After months of fractious debate in committee and behind closed doors and a key procedural vote two weeks ago, the Senate finally began its formal consideration of the bill on Monday.

Democrats hope to finish work on the measure this year — but many votes, and likely Republican delaying tactics, stand in their way.

The White House-backed bill aims to extend coverage to some 31 million Americans out of the roughly 36 million who currently lack it, while curbing soaring costs and improving the quality of care.

The measure includes a government-backed insurance “public option” to compete with private insurers, tough new restrictions on dropping care for pre-existing ailments, and an end on lifetime caps for coverage.

It is estimated to cost 848 billion dollars through 2019 but cut the sky-high US budget deficit by 130 billion dollars over the same period, according to the non-partisan Congressional Budget Office.

Senate approval of the measure would force the Senate and House of Representatives to reconcile their rival versions of the bill and vote again on whether to send it to Obama.
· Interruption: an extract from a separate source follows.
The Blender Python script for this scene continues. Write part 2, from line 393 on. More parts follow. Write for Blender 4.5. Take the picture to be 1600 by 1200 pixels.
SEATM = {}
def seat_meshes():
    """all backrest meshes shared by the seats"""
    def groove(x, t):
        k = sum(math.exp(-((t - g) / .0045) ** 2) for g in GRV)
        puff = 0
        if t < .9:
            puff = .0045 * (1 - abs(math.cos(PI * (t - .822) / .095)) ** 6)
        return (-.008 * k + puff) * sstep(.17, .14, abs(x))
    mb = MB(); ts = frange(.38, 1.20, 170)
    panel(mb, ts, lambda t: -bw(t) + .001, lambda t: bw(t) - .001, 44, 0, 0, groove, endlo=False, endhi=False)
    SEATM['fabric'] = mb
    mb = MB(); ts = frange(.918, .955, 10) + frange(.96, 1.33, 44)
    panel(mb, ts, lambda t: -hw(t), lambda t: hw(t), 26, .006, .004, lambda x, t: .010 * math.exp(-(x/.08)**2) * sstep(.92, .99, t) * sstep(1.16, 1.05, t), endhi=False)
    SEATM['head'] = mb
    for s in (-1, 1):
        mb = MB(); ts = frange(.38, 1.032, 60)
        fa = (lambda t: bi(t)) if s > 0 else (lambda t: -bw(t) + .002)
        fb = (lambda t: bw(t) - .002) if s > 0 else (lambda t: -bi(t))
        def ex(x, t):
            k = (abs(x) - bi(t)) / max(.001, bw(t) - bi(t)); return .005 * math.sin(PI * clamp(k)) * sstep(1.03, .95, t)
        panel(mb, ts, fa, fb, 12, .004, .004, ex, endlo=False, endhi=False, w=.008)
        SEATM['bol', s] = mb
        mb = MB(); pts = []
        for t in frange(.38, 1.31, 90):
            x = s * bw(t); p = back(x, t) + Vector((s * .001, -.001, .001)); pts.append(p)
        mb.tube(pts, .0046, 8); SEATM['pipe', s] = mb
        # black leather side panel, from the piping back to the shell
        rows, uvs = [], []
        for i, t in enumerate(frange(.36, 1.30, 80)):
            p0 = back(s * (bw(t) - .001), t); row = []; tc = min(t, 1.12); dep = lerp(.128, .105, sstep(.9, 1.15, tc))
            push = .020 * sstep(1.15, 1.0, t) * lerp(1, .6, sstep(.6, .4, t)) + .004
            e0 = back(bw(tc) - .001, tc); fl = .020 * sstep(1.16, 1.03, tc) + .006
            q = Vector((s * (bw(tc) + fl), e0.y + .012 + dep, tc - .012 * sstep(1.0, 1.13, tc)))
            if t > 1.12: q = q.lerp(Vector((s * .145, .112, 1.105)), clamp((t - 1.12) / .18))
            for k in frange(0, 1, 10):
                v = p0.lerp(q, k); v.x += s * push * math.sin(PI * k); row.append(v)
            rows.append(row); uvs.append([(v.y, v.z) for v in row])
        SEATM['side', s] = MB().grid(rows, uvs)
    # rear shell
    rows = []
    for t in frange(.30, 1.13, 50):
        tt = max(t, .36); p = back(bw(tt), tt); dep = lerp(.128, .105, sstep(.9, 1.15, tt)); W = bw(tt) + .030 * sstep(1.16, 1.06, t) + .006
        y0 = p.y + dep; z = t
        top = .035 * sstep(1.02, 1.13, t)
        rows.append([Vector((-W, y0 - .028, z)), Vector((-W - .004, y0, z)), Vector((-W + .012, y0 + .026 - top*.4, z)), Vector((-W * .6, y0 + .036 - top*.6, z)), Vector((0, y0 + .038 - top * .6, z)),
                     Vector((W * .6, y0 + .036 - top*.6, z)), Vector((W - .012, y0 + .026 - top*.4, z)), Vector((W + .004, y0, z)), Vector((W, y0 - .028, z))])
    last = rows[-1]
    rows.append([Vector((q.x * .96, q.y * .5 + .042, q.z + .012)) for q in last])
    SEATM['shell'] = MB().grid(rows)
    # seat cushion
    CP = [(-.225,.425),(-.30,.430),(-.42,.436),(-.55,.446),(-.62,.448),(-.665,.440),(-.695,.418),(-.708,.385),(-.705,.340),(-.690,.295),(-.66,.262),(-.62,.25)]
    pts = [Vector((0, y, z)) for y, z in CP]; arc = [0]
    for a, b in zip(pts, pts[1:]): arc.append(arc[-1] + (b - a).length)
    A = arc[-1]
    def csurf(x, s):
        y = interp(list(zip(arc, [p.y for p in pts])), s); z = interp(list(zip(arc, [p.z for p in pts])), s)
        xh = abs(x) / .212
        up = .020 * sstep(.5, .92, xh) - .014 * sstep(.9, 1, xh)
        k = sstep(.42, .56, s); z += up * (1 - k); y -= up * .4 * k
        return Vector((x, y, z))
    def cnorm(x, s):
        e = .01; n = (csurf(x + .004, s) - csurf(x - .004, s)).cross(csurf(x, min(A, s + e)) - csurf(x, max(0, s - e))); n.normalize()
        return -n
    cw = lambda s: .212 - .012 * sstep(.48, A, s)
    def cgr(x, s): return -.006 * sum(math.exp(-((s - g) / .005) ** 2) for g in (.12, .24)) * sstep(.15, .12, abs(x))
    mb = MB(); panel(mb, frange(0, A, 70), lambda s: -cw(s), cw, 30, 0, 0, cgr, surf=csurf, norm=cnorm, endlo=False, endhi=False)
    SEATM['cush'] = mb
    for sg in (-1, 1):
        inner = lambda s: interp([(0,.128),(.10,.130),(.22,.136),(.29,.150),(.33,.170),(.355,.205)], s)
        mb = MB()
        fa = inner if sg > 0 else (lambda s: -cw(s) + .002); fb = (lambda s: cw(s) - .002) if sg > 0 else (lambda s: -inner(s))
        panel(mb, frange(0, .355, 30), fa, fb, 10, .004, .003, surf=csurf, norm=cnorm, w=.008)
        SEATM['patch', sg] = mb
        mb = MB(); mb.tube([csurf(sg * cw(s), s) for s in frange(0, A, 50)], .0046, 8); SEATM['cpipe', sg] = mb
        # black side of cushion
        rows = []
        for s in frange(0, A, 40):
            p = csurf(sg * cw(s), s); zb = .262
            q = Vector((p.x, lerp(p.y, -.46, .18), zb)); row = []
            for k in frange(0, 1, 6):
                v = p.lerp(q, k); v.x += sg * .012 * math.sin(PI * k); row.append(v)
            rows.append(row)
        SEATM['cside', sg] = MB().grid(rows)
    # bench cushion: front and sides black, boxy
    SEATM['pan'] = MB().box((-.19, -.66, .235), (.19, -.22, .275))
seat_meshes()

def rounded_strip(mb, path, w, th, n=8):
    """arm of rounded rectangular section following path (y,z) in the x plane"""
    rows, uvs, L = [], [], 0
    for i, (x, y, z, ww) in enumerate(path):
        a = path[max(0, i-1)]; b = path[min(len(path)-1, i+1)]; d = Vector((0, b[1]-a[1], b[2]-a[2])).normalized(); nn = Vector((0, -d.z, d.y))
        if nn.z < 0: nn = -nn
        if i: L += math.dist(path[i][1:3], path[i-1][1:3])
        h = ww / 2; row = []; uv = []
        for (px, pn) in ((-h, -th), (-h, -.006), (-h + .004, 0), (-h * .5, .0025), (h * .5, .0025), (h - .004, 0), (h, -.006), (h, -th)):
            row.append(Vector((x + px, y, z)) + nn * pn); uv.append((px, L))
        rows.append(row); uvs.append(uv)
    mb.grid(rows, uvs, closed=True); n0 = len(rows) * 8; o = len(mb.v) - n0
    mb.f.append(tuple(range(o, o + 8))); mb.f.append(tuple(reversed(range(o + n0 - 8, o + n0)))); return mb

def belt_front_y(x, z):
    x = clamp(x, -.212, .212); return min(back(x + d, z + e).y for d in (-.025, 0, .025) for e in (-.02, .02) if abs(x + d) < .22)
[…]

The United States is the world’s richest nation but the only industrialized democracy that does not provide health care coverage to all of its citizens, about 36 million of whom are uninsured.

Washington spends more than double what Britain, France and Germany do per person on health care, but lags behind other countries in life expectancy and infant mortality, according to the Organization for Economic Cooperation and Development (OECD).